Records from a dataset
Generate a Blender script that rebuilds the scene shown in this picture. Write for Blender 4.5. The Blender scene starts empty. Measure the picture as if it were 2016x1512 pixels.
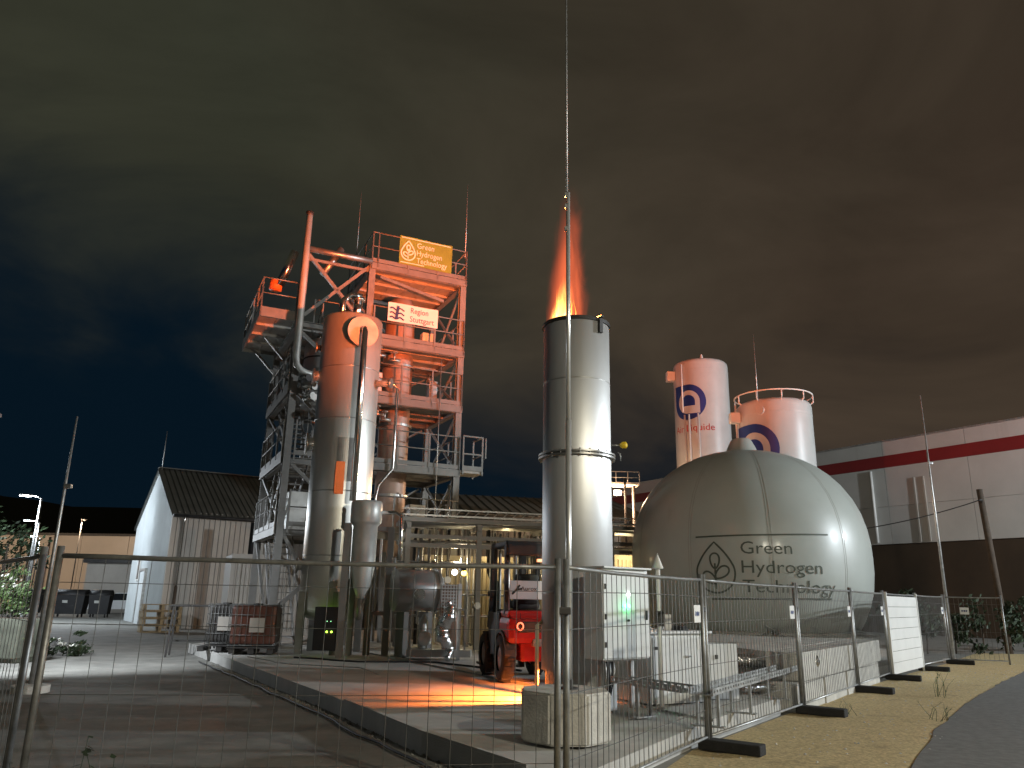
import bpy, bmesh, math, random
from mathutils import Vector, Matrix, noise as mnoise
R = math.radians
PI = math.pi
rnd = random.Random(7)
sc = bpy.context.scene
C = sc.collection

# ------------------------------------------------------------------ camera
cam_d = bpy.data.cameras.new('camera')
cam = bpy.data.objects.new('camera', cam_d)
C.objects.link(cam)
cam.location = (0, 0, 1.7)
cam.rotation_mode = 'QUATERNION'
cam.rotation_quaternion = (Matrix.Rotation(R(90 + 15.5), 3, 'X') @ Matrix.Rotation(R(1.07), 3, 'Z')).to_quaternion()
cam_d.sensor_fit = 'HORIZONTAL'
cam_d.sensor_width = 36
cam_d.lens = 27.04
cam_d.clip_start = 0.05
cam_d.clip_end = 3000
sc.camera = cam

# ------------------------------------------------------------------ colour management, sampling
sc.view_settings.view_transform = 'Standard'
sc.view_settings.look = 'None'
sc.view_settings.exposure = 0
sc.view_settings.gamma = 1
sc.cycles.use_denoising = True
sc.cycles.sample_clamp_indirect = 4
sc.cycles.max_bounces = 6
sc.cycles.volume_bounces = 0
sc.cycles.volume_step_rate = 0.5

# ------------------------------------------------------------------ night sky: clouds lit by the town, a darker blue gap
world = bpy.data.worlds.new('World')
sc.world = world
world.use_nodes = True
WT = world.node_tree
WT.nodes.clear()
def wn(t, **k):
    n = WT.nodes.new(t)
    for a, b in k.items(): setattr(n, a, b)
    return n
def wl(a, b): WT.links.new(a, b)
def wmath(op, a, b=None, c=None):
    n = wn('ShaderNodeMath', operation=op)
    for i, x in enumerate((a, b, c)):
        if x is None: continue
        if hasattr(x, 'links'): wl(x, n.inputs[i])
        else: n.inputs[i].default_value = x
    return n.outputs[0]
tc = wn('ShaderNodeTexCoord')
sep = wn('ShaderNodeSeparateXYZ'); wl(tc.outputs['Generated'], sep.inputs[0])
mp = wn('ShaderNodeMapping'); mp.inputs['Scale'].default_value = (1, 1, 2.0); mp.inputs['Rotation'].default_value = (0.2, 0.5, 0.3)
wl(tc.outputs['Generated'], mp.inputs[0])
n1 = wn('ShaderNodeTexNoise'); n1.inputs['Scale'].default_value = 2.3; n1.inputs['Detail'].default_value = 6; n1.inputs['Roughness'].default_value = 0.56; n1.inputs['Distortion'].default_value = 0.5
wl(mp.outputs[0], n1.inputs['Vector'])
n2 = wn('ShaderNodeTexNoise'); n2.inputs['Scale'].default_value = 1.1; n2.inputs['Detail'].default_value = 3
wl(mp.outputs[0], n2.inputs['Vector'])
# edge of the cloud sheet: a tilted front, ragged by noise
front = wmath('ADD', wmath('MULTIPLY', sep.outputs['X'], 1.32), wmath('MULTIPLY', sep.outputs['Z'], 4.35))
cov = wmath('ADD', wmath('SUBTRACT', front, 1.0), wmath('MULTIPLY', wmath('SUBTRACT', n1.outputs['Fac'], 0.5), 2.0))
mr = wn('ShaderNodeMapRange', interpolation_type='SMOOTHSTEP'); mr.inputs['From Min'].default_value = -0.62; mr.inputs['From Max'].default_value = 0.75
wl(cov, mr.inputs['Value'])
tint = wn('ShaderNodeMix', data_type='RGBA')
wl(wmath('ADD', wmath('MULTIPLY', sep.outputs['X'], 1.1), wmath('MULTIPLY', n2.outputs['Fac'], 1.0)), tint.inputs['Factor'])
tint.inputs['A'].default_value = (0.026, 0.027, 0.018, 1)
tint.inputs['B'].default_value = (0.042, 0.030, 0.0205, 1)
shade = wn('ShaderNodeMapRange'); shade.inputs['From Min'].default_value = 0.25; shade.inputs['From Max'].default_value = 0.75
shade.inputs['To Min'].default_value = 0.62; shade.inputs['To Max'].default_value = 1.3
wl(n1.outputs['Fac'], shade.inputs['Value'])
cl = wn('ShaderNodeMix', data_type='RGBA', blend_type='MULTIPLY'); cl.inputs['Factor'].default_value = 1
wl(tint.outputs['Result'], cl.inputs['A']); wl(shade.outputs[0], cl.inputs['B'])
skym = wn('ShaderNodeMix', data_type='RGBA')
wl(mr.outputs[0], skym.inputs['Factor'])
skym.inputs['A'].default_value = (0.0015, 0.0056, 0.0108, 1)
wl(cl.outputs['Result'], skym.inputs['B'])
bg = wn('ShaderNodeBackground'); bg.inputs['Strength'].default_value = 1.3
wl(skym.outputs['Result'], bg.inputs['Color'])
wo = wn('ShaderNodeOutputWorld'); wl(bg.outputs[0], wo.inputs['Surface'])

# power of the lamps (their builders below use these)
P_ROAD, P_BACK, P_YARD, P_FLAME, P_BASE = 38000, 4000, 3600, 32000, 3600

# ------------------------------------------------------------------ mesh collector
class G:
    def __init__(s): s.v = []; s.f = []; s.s = []
    def add(s, vs, fs, sm=False):
        o = len(s.v); s.v += [tuple(p) for p in vs]
        for f in fs: s.f.append(tuple(i + o for i in f)); s.s.append(sm)
        return s
    def box(s, c, d, rz=0, rx=0, ry=0):
        m = Matrix.Rotation(rz, 3, 'Z') @ Matrix.Rotation(ry, 3, 'Y') @ Matrix.Rotation(rx, 3, 'X')
        c = Vector(c); h = Vector(d) / 2
        vs = [c + m @ Vector((x * h.x, y * h.y, z * h.z)) for z in (-1, 1) for y in (-1, 1) for x in (-1, 1)]
        return s.add(vs, [(0, 2, 3, 1), (4, 5, 7, 6), (0, 1, 5, 4), (2, 6, 7, 3), (0, 4, 6, 2), (1, 3, 7, 5)])
    def lohi(s, a, b): return s.box([(a[i] + b[i]) / 2 for i in range(3)], [abs(b[i] - a[i]) for i in range(3)])
    def beam(s, p, q, w, h=None, up=(0, 0, 1)):
        p = Vector(p); q = Vector(q); h = h or w; d = (q - p).normalized(); u = Vector(up)
        if abs(d.dot(u)) > .98: u = Vector((0, 1, 0))
        x = d.cross(u).normalized(); y = x.cross(d)
        vs = [b + x * i * w / 2 + y * j * h / 2 for b in (p, q) for j in (-1, 1) for i in (-1, 1)]
        return s.add(vs, [(0, 2, 3, 1), (4, 5, 7, 6), (0, 1, 5, 4), (2, 6, 7, 3), (0, 4, 6, 2), (1, 3, 7, 5)])
    def hbeam(s, p, q, w, t=.016, up=(0, 1, 0)):
        p = Vector(p); q = Vector(q); d = (q - p).normalized(); u = Vector(up)
        if abs(d.dot(u)) > .98: u = Vector((1, 0, 0))
        x = d.cross(u).normalized(); y = x.cross(d)
        s.beam(p + y * (w / 2 - t / 2), q + y * (w / 2 - t / 2), w, t, y); s.beam(p - y * (w / 2 - t / 2), q - y * (w / 2 - t / 2), w, t, y)
        return s.beam(p, q, t, w - 2 * t - .002, y)
    def tube(s, pts, r, n=10, cap=True, sm=True):
        pts = [Vector(p) for p in pts]; rs = r if isinstance(r, (list, tuple)) else [r] * len(pts)
        k = len(pts); T = []
        for i in range(k):
            a = pts[max(i - 1, 0)]; b = pts[min(i + 1, k - 1)]; T.append((b - a).normalized())
        u = Vector((0, 0, 1)) if abs(T[0].z) < .9 else Vector((1, 0, 0))
        vs = []
        for i in range(k):
            u = (u - T[i] * u.dot(T[i]))
            u = u.normalized() if u.length > 1e-6 else T[i].orthogonal().normalized()
            w = T[i].cross(u)
            sc_ = 1.0
            if 0 < i < k - 1:
                cs = (pts[i] - pts[i - 1]).normalized().dot(T[i]); sc_ = 1 / max(cs, .5)
            vs += [pts[i] + (u * math.cos(2 * PI * j / n) + w * math.sin(2 * PI * j / n)) * rs[i] * (sc_ if n < 3 else 1) for j in range(n)]
        fs = [(i * n + j, i * n + (j + 1) % n, (i + 1) * n + (j + 1) % n, (i + 1) * n + j) for i in range(k - 1) for j in range(n)]
        o = len(s.v); s.add(vs, fs, sm)
        if cap:
            s.f += [tuple(o + j for j in range(n))[::-1], tuple(o + (k - 1) * n + j for j in range(n))]; s.s += [False, False]
        return s
    def lathe(s, prof, n=32, c=(0, 0, 0), cap0=False, cap1=False, sm=True, a0=0, a1=2 * PI, sharp=()):
        c = Vector(c); full = abs(a1 - a0 - 2 * PI) < 1e-6; m = n if full else n + 1
        vs = [c + Vector((r * math.cos(a0 + (a1 - a0) * j / n), r * math.sin(a0 + (a1 - a0) * j / n), z)) for r, z in prof for j in range(m)]
        fs = []; sh = []
        o = len(s.v)
        for i in range(len(prof) - 1):
            for j in range(n):
                fs.append((i * m + j, i * m + (j + 1) % m, (i + 1) * m + (j + 1) % m, (i + 1) * m + j)); sh.append(sm and i not in sharp)
        s.add(vs, fs); s.s[-len(fs):] = sh
        if cap0: s.f.append(tuple(o + j for j in range(m))[::-1]); s.s.append(False)
        if cap1: s.f.append(tuple(o + (len(prof) - 1) * m + j for j in range(m))); s.s.append(False)
        return s
    def prism(s, poly, z0, z1):
        n = len(poly); vs = [(x, y, z0) for x, y in poly] + [(x, y, z1) for x, y in poly]
        fs = [tuple(range(n))[::-1], tuple(range(n, 2 * n))] + [(i, (i + 1) % n, n + (i + 1) % n, n + i) for i in range(n)]
        return s.add(vs, fs)
    def quad(s, a, b, c, d, sm=False): return s.add([a, b, c, d], [(0, 1, 2, 3)], sm)
    def chamfer(s, c, d, ch, rz=0, jit=0):
        bm = bmesh.new(); bmesh.ops.create_cube(bm, size=1)
        bmesh.ops.scale(bm, vec=d, verts=bm.verts)
        bmesh.ops.bevel(bm, geom=bm.edges[:], offset=ch, segments=2, profile=.6, affect='EDGES')
        m = Matrix.Rotation(rz, 3, 'Z'); bm.verts.ensure_lookup_table()
        vs = [Vector(c) + m @ (v.co + Vector((rnd.uniform(-jit, jit), rnd.uniform(-jit, jit), rnd.uniform(-jit, jit)))) for v in bm.verts]
        fs = [[v.index for v in f.verts] for f in bm.faces]; bm.free()
        return s.add(vs, fs)
    def mapv(s, fn): s.v = [tuple(fn(*p)) for p in s.v]; return s

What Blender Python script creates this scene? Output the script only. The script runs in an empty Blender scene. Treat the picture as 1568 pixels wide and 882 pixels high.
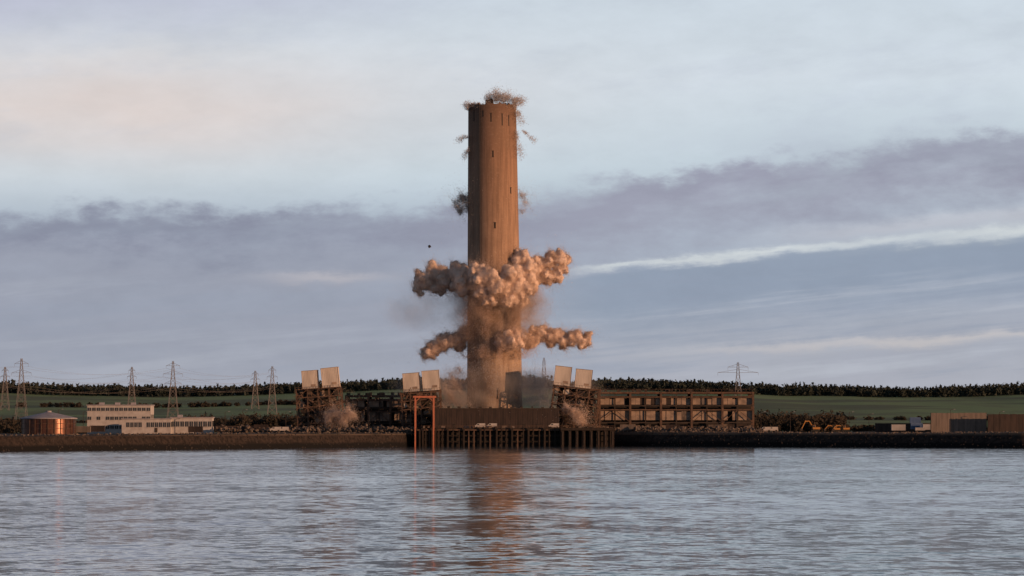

Aim of the task. Please extract exactly the lines of the data, from the first through the line containing "sc.cycles.volume_step_rate = 0.5", and add no pictures to the copy.

Answer to this task.
Generate a Blender script that rebuilds the scene shown in this picture. Write for Blender 4.5. The Blender scene starts empty. Measure the picture as if it were 2016x1512 pixels.
import bpy, bmesh, math, random
from mathutils import Vector, Matrix, noise as mnoise
R = math.radians
PI = math.pi
rnd = random.Random(7)
sc = bpy.context.scene
C = sc.collection

# ------------------------------------------------------------------ camera
cam_d = bpy.data.cameras.new('camera')
cam = bpy.data.objects.new('camera', cam_d)
C.objects.link(cam)
cam.location = (0, 0, 1.7)
cam.rotation_mode = 'QUATERNION'
cam.rotation_quaternion = (Matrix.Rotation(R(90 + 15.5), 3, 'X') @ Matrix.Rotation(R(1.07), 3, 'Z')).to_quaternion()
cam_d.sensor_fit = 'HORIZONTAL'
cam_d.sensor_width = 36
cam_d.lens = 27.04
cam_d.clip_start = 0.05
cam_d.clip_end = 3000
sc.camera = cam

# ------------------------------------------------------------------ colour management, sampling
sc.view_settings.view_transform = 'Standard'
sc.view_settings.look = 'None'
sc.view_settings.exposure = 0
sc.view_settings.gamma = 1
sc.cycles.use_denoising = True
sc.cycles.sample_clamp_indirect = 4
sc.cycles.max_bounces = 6
sc.cycles.volume_bounces = 0
sc.cycles.volume_step_rate = 0.5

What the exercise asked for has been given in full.